The Gophers’ Sara Moulton is statistically one of the best pitchers in the Big Ten.
The junior has the lowest ERA among pitchers with more than 100 innings pitched and is among the top in the conference for strikeouts, innings pitched, games started and wins.
That’s not news to her teammates or opponents, but it is to Moulton, who said she’s trying not to look at her stats this season.
“It kind of puts more pressure on,” Moulton said. “The only thing we’re really concerned about are wins.”
As Moulton goes, so do the Gophers. Minnesota has 23 wins this season, and Moulton was the winning pitcher in 20 of them.
Moulton has tossed two no-hitters this season, and after her first against Albany on Feb. 24, she deferred credit to senior catcher Kari Dorle — a gesture that fits the Gophers’ unselfish mentality.
Dorle and Moulton were part of a startup softball organization called the Minnesota Sting before college.

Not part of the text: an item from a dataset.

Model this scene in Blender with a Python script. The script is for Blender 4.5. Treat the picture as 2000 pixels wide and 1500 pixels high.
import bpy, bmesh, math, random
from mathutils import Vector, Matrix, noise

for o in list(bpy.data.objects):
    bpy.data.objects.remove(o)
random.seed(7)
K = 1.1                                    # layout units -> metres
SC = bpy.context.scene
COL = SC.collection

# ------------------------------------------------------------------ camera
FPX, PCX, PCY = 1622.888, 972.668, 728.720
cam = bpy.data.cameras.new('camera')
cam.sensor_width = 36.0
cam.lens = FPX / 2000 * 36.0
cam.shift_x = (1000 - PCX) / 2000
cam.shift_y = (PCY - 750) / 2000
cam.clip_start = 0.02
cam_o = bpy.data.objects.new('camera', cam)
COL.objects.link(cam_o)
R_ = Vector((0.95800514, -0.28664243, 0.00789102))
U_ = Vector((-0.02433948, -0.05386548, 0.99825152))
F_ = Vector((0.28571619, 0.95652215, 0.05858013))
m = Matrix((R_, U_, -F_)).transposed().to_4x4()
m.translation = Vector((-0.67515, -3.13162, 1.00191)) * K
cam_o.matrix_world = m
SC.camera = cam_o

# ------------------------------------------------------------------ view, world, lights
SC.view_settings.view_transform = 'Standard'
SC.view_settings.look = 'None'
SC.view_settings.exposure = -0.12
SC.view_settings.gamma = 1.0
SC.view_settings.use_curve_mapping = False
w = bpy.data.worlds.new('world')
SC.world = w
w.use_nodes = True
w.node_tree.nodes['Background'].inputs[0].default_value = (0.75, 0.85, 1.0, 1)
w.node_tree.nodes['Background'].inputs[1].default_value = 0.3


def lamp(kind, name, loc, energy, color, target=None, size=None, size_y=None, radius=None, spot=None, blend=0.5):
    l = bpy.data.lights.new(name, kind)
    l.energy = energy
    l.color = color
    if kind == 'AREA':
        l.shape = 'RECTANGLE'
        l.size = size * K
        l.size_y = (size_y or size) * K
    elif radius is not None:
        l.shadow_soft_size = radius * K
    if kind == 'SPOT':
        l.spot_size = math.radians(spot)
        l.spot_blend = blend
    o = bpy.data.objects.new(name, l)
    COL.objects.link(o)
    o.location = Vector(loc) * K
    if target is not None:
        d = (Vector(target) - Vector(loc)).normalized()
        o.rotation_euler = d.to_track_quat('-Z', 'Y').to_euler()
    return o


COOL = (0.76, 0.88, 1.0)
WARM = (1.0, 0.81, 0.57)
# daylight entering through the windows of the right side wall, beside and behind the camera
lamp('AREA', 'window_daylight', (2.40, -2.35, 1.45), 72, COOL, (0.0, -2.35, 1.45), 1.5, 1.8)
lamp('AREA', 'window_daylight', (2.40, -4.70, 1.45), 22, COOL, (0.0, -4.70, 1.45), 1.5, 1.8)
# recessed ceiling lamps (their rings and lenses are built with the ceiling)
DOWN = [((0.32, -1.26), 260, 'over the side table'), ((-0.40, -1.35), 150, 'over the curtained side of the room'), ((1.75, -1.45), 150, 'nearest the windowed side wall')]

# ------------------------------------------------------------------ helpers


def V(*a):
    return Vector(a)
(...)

“She knows me, and I know her really well,” Moulton said of Dorle. “We work really good together — it’s sad that she’s going to be leaving after this year.”
Dorle and Moulton aren’t the only two Gophers players to have a good relationship. Moulton said that this year’s team has one of the best dynamics she’s ever had.
“Everyone’s super close, and we always have each other’s backs,” Moulton said. “I think that’s why we’re so successful.
“We’re like sisters,” she added. “We’ll get in fights and stuff, but we’re able to put that away when we’re playing.”
Moulton started playing softball at age 6, and three years later she transitioned to pitcher, a position that she has stuck with ever since.
“I have the ball every play,” Moulton said of being a pitcher. “I just like being able to make things happen. I like having control of the game that way.”
Moulton told her parents when she was 10 that she would get a Division I scholarship. She said they laughed about it at the time, but she proved herself during her four-year varsity career at Eagan High School.
“It was always a goal of mine and was something that I worked towards every year,” Moulton said. “And I got better every year.”
Moulton was named the 2009-10 Minnesota Gatorade Player of the Year in high school and was Minnesota’s Miss Softball in 2010. She was also a four-time all-state, all-metro and all-conference award winner. She had 58 shutouts, 13 no-hitters and three perfect games in high school.
A Twin Cities native, Moulton said the University of Minnesota had an advantage when she picked a college. She gave a verbal commitment to the Gophers as a sophomore in high school.
And ever since she stepped foot on campus, she’s been a workhorse in the pitching circle.
“It was always my goal to get innings in, but I was a freshman, and there was a junior ahead of me,” Moulton said. “So I just had to work hard in practice, and then when I was given the opportunity, I basically just had to capitalize on it.”
Moulton tossed 278.2 of the 366.1 innings that Minnesota played her freshman year. She continued to be a workhorse her sophomore year while improving her ERA and strikeout-to-walk ratio.
Moulton said it has gotten progressively harder to be successful because teams have had ample opportunities to watch her and adjust to her pitches.
Gophers head coach Jessica Allister said earlier this season that Moulton is so good that she will be successful if she just trusts her pitching.
Moulton has her team’s performance in mind more than her personal performance this season. Like many of her teammates, her goal is to make the Big Ten tournament and then appear in an NCAA regional.
The Gophers did neither in 2012, but they’re 6-3 in the conference this season and tied with Wisconsin for fourth in the conference.
“We’re starting to believe that we can play at this level,” Moulton said.